In a report released at a news conference in Dushanbe, Dilmurod Davlatzoda, the head of the Accounts Chamber of Tajikistan, revealed on August 5 that according to findings of inspections carried out by the Accounts Chamber, Abduhalim Nazarzoda owed 150,000 U.S. dollars to Amonatbonk (Tajikistan’s savings bank) and 200,000 U.S. dollars to Tojik Sodirot Bonk (TSB).

The inspection findings have been submitted for consideration to the Main Military Prosecutor’s Office, Davlatzoda added.

Meanwhile, Tajik chief prosecutor Yusuf Rahmon told reporters on August 4 that criminal proceedings have been instituted against nearly 200 people over the last year’s failed coup and 170 of them have already been convicted.   

According to him, those 170 people had been sentenced to prison terms of between one and 30 years on a number of charges, including murder and membership in a criminal group.

Recall that former deputy defense minister Abduhalim Nazarzoda and a group of gunmen under his control launched a predawn attack on the main police station in the Vahdat Township east of the Tajik capital on September 4, 2015, and clashed later that day with security forces at a Defense Ministry building not far from the Dushanbe International Airport.  Nine police officers were killed and six others were wounded in those attacks.

Nazarzoda, his associate Colonel Junaidulloh Umarov, and several other gunmen then fled to the Romit Gorge, adjacent to Vahdat, where security forces were targeting them in a large-scale manhunt.

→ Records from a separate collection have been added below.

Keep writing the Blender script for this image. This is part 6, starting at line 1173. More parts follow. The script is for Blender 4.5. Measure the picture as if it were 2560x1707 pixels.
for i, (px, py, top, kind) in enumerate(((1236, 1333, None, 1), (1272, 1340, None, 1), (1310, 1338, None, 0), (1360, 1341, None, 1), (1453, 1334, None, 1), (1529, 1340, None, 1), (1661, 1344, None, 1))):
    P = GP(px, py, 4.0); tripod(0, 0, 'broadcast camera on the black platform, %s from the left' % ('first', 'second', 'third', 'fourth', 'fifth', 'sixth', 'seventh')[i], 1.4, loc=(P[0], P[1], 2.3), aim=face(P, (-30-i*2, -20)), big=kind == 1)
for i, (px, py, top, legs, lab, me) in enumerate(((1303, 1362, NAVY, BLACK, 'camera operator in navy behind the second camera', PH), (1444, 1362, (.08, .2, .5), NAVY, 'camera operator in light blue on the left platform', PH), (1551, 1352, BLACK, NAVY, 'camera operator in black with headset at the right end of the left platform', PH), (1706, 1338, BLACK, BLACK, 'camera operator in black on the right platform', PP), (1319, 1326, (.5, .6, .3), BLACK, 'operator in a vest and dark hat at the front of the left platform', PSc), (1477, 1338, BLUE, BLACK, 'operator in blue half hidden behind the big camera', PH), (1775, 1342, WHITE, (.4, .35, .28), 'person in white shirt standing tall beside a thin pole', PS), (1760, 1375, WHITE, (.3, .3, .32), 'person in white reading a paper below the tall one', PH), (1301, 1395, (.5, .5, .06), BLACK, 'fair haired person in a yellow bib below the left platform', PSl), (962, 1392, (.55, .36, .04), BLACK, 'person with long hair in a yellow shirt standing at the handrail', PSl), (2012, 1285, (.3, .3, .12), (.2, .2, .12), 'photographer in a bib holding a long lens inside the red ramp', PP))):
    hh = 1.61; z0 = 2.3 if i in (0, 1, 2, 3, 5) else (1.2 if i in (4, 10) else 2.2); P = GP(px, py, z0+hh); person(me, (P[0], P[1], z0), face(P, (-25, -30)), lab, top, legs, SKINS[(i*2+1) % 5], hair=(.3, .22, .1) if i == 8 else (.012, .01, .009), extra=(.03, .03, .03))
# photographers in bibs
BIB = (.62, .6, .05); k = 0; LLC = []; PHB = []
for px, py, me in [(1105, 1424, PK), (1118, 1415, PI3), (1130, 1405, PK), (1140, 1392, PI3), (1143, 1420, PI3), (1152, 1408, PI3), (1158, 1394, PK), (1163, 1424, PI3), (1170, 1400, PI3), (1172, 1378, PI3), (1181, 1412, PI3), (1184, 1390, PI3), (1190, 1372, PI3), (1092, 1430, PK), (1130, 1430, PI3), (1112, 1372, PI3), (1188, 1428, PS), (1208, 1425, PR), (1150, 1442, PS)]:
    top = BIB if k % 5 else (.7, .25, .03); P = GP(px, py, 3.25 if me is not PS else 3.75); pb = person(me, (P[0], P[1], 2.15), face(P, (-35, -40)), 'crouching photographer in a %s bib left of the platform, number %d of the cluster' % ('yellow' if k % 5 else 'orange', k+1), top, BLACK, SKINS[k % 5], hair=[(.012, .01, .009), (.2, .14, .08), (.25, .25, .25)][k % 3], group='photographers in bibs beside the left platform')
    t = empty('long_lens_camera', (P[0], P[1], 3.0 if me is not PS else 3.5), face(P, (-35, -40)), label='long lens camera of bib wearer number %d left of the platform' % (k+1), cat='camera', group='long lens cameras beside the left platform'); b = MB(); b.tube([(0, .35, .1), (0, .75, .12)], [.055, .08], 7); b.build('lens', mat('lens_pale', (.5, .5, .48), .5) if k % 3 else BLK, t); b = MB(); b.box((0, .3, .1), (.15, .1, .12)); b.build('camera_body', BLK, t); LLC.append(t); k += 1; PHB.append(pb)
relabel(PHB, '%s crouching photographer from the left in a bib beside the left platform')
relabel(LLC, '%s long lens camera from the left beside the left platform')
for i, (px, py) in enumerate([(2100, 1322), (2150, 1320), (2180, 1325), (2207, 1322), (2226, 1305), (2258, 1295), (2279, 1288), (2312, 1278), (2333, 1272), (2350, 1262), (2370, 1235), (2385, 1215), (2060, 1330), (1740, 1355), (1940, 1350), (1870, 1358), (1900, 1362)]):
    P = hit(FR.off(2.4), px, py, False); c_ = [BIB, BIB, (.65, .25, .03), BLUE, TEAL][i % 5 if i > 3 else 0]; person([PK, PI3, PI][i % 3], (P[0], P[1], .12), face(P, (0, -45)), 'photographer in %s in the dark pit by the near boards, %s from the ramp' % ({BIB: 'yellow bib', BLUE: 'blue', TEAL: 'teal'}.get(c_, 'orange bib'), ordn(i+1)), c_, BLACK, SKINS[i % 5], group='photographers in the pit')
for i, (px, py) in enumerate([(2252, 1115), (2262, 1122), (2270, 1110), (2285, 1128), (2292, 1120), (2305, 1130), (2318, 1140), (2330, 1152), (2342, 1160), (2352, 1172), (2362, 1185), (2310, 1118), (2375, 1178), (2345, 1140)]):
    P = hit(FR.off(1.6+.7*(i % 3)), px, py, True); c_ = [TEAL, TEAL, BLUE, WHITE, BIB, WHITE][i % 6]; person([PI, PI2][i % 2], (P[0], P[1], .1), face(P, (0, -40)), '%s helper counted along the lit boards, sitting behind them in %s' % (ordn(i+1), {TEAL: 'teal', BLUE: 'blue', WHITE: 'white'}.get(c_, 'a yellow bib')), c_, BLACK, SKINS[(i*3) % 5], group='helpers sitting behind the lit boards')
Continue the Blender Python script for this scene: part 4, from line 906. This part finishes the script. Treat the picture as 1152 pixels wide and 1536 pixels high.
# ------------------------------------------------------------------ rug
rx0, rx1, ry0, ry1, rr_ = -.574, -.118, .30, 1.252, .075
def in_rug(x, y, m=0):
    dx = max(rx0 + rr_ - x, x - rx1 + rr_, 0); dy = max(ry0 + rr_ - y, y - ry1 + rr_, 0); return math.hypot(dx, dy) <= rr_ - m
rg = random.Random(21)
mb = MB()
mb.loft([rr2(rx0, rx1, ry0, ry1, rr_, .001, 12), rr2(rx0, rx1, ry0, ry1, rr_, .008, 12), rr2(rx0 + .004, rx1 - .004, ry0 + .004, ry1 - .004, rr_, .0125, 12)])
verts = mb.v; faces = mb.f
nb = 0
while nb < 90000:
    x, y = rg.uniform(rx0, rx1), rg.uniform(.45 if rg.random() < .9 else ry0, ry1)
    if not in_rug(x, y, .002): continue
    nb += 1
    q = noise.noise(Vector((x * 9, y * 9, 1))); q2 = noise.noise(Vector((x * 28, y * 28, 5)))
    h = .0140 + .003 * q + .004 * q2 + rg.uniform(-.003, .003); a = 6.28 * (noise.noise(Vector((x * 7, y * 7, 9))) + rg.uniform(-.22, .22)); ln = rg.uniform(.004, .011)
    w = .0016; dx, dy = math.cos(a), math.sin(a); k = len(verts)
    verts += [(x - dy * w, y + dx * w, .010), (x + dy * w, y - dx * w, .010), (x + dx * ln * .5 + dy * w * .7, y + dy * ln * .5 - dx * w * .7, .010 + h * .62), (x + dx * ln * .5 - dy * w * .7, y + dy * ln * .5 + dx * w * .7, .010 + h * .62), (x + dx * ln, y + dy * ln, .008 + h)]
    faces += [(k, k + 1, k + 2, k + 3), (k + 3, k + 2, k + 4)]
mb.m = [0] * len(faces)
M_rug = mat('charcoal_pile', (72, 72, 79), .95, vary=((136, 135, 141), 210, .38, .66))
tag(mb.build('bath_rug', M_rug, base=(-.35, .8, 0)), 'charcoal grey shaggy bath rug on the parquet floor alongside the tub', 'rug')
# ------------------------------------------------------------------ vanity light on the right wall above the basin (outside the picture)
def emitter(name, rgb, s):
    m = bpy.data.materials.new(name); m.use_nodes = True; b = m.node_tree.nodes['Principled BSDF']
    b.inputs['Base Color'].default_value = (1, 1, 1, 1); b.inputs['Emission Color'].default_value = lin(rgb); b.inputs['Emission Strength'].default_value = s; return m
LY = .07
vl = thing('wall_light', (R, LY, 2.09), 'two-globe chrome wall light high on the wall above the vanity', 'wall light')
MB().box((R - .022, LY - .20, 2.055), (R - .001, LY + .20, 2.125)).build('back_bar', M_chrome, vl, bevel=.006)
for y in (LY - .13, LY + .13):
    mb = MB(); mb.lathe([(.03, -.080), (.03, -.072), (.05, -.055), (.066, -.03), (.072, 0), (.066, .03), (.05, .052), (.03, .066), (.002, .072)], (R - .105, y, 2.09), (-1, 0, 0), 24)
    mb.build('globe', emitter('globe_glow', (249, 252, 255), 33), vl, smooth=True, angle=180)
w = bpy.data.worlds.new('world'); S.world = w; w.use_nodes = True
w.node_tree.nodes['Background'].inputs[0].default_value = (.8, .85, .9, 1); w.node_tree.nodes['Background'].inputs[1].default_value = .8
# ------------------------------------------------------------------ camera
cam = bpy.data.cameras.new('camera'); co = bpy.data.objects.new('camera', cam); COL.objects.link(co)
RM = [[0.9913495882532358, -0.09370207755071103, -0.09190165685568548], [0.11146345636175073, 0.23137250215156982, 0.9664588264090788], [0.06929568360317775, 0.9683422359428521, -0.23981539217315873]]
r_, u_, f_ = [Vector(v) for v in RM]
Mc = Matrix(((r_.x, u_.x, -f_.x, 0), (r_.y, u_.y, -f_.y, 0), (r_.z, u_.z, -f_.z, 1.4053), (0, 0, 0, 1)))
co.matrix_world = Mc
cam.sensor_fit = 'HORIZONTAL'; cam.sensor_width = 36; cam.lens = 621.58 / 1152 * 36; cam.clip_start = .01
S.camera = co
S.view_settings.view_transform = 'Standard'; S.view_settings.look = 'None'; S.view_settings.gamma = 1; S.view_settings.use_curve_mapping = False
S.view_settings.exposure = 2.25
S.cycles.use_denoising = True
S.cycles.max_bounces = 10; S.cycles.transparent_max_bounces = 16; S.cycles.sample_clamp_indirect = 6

Tajik officials say 30 members of the group, including Nazarzoda and Umarov, have been killed and more than 100 others arrested during the operation and that weapons and vehicles have been seized from the group.

Abduhalim Nazarzoda, 51, had served as deputy defense minister since January 2014.  He joined the security forces in June 1997 when the government and the opposition signed a peace accord to end the five-year civil war.

Tajik authorities blamed the IRPT for organizing the mutiny, while the Supreme Court banned the party, designating it an “extremist and terrorist organization.”

IRPT leader Muhiddin Kabiri, who is currently in self-imposed exile abroad, denies any involvement of his party in the attempted coup.